>>>>>
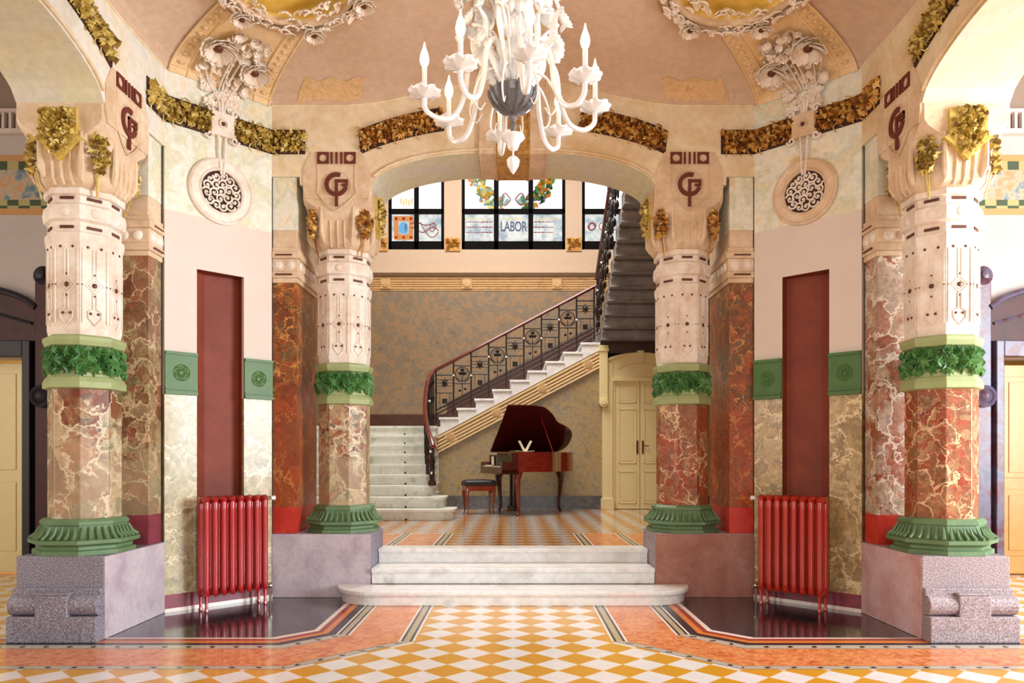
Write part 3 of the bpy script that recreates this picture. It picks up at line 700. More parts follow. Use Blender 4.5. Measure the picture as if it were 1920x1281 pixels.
# ------------------------------------------------------------------ pilasters
def pilaster(k, sx, near, marble, label):
    SM = side_m(k); x0, x1 = sorted((sx*2.34, sx*2.60)); xc = (x0+x1)/2
    root = thing('marble_pilaster', SM @ Vector((xc, .4, ZP)), label, 'pilaster', 'pilasters at the hall corners')
    Y0, Y1 = (.03, .85)
    mb = MB(SM); mb.box(x0, x1, Y0, Y1, ZP, .97); mb.build('base', 'red_band' if not (near and sx > 0) else 'purple_base', root)
    mb = MB(SM); mb.box(x0+.002, x1-.002, Y0+.002, Y1, .97, 3.40); mb.build('marble_shaft', marble, root)
    mb = MB(SM)
    for z0, z1, p in ((3.40, 3.45, .015), (3.45, 3.52, .03), (3.52, 3.66, .02), (3.66, 3.73, .04), (3.73, 3.78, .02), (3.78, 3.97, 0)):
        mb.box(x0-(p if sx > 0 else 0), x1+(p if sx < 0 else 0), Y0-p, Y1, z0, z1)
    mb.build('capital', 'stucco', root, bevel=.008)
    mb = MB(SM); mb.box(x0+.001, x1-.001, Y0+.001, Y1, 3.97, 4.54); mb.build('painted_panel', 'frieze_paint', root)
    mb = MB(SM)
    for q in (-.065, .065):
        F = T(xc+q, Y0-.02, 3.59); mb.ball((0, 0, 0), .05, 12, (1, .4, 1), F); mb.tube([(.058*math.cos(i*PI/10), 0, .058*math.sin(i*PI/10)) for i in range(20)], .006, 5, F, closed=True)
    xi = x0-.02 if sx > 0 else x1+.02
    for yy in (.12, .25, .38, .51, .64): mb.ball((xi, yy, 3.59), .048, 12, (.4, 1, 1))
    mb.build('discs', 'stucco_white', root, smooth=True)
    for z_ in (3.485, 3.695):
        mb = MB(SM); mb.box(xc-.09, xc+.09, Y0-.045, Y0-.02, z_-.008, z_+.008)
        mb.build('slot', 'brown_dot', root)
pilaster(0, -1, False, 'pil', 'rust marble pilaster behind the column left of the steps, with a red foot')
pilaster(0, 1, False, 'pil', 'rust marble pilaster behind the column right of the steps, with a red foot')
pilaster(1, 1, True, 'pil_near', 'olive brown marble pilaster beside the large near left column')
pilaster(3, -1, True, 'pil_near_r', 'blush and rust marble pilaster beside the large near right column')

# ------------------------------------------------------------------ vault
def bnd(th):
    dx, dy = math.cos(th), math.sin(th); c = []
    if abs(dx) > 1e-9: c.append(AP/abs(dx))
    if abs(dy) > 1e-9: c.append(AP/abs(dy))
    c.append(C8/(abs(dx)+abs(dy))); t_ = min(c)
    x, y = t_*dx, t_*dy
    if t_ == c[-1]: z = 5.3
    else: z = zb(y if abs(abs(x)-AP) < 1e-6 else x)
    return x, y, z
ZC = 5.84
def vpt(x, y):   # point of the vault over plan position relative to centre
    th = math.atan2(y, x); bx_, by_, z_ = bnd(th); s_ = math.hypot(x, y)/math.hypot(bx_, by_); s_ = min(1, s_)
    return Vector((x, CY+y, z_ + (ZC-z_)*math.sqrt(max(0, 1-s_*s_))))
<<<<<
WHAT YOU ARE ASKED TO DO: Repeat the material above verbatim. Leave the pictures behind.

REPLY TO THE TASK:
Write part 3 of the bpy script that recreates this picture. It picks up at line 700. More parts follow. Use Blender 4.5. Measure the picture as if it were 1920x1281 pixels.
# ------------------------------------------------------------------ pilasters
def pilaster(k, sx, near, marble, label):
    SM = side_m(k); x0, x1 = sorted((sx*2.34, sx*2.60)); xc = (x0+x1)/2
    root = thing('marble_pilaster', SM @ Vector((xc, .4, ZP)), label, 'pilaster', 'pilasters at the hall corners')
    Y0, Y1 = (.03, .85)
    mb = MB(SM); mb.box(x0, x1, Y0, Y1, ZP, .97); mb.build('base', 'red_band' if not (near and sx > 0) else 'purple_base', root)
    mb = MB(SM); mb.box(x0+.002, x1-.002, Y0+.002, Y1, .97, 3.40); mb.build('marble_shaft', marble, root)
    mb = MB(SM)
    for z0, z1, p in ((3.40, 3.45, .015), (3.45, 3.52, .03), (3.52, 3.66, .02), (3.66, 3.73, .04), (3.73, 3.78, .02), (3.78, 3.97, 0)):
        mb.box(x0-(p if sx > 0 else 0), x1+(p if sx < 0 else 0), Y0-p, Y1, z0, z1)
    mb.build('capital', 'stucco', root, bevel=.008)
    mb = MB(SM); mb.box(x0+.001, x1-.001, Y0+.001, Y1, 3.97, 4.54); mb.build('painted_panel', 'frieze_paint', root)
    mb = MB(SM)
    for q in (-.065, .065):
        F = T(xc+q, Y0-.02, 3.59); mb.ball((0, 0, 0), .05, 12, (1, .4, 1), F); mb.tube([(.058*math.cos(i*PI/10), 0, .058*math.sin(i*PI/10)) for i in range(20)], .006, 5, F, closed=True)
    xi = x0-.02 if sx > 0 else x1+.02
    for yy in (.12, .25, .38, .51, .64): mb.ball((xi, yy, 3.59), .048, 12, (.4, 1, 1))
    mb.build('discs', 'stucco_white', root, smooth=True)
    for z_ in (3.485, 3.695):
        mb = MB(SM); mb.box(xc-.09, xc+.09, Y0-.045, Y0-.02, z_-.008, z_+.008)
        mb.build('slot', 'brown_dot', root)
pilaster(0, -1, False, 'pil', 'rust marble pilaster behind the column left of the steps, with a red foot')
pilaster(0, 1, False, 'pil', 'rust marble pilaster behind the column right of the steps, with a red foot')
pilaster(1, 1, True, 'pil_near', 'olive brown marble pilaster beside the large near left column')
pilaster(3, -1, True, 'pil_near_r', 'blush and rust marble pilaster beside the large near right column')

# ------------------------------------------------------------------ vault
def bnd(th):
    dx, dy = math.cos(th), math.sin(th); c = []
    if abs(dx) > 1e-9: c.append(AP/abs(dx))
    if abs(dy) > 1e-9: c.append(AP/abs(dy))
    c.append(C8/(abs(dx)+abs(dy))); t_ = min(c)
    x, y = t_*dx, t_*dy
    if t_ == c[-1]: z = 5.3
    else: z = zb(y if abs(abs(x)-AP) < 1e-6 else x)
    return x, y, z
ZC = 5.84
def vpt(x, y):   # point of the vault over plan position relative to centre
    th = math.atan2(y, x); bx_, by_, z_ = bnd(th); s_ = math.hypot(x, y)/math.hypot(bx_, by_); s_ = min(1, s_)
    return Vector((x, CY+y, z_ + (ZC-z_)*math.sqrt(max(0, 1-s_*s_))))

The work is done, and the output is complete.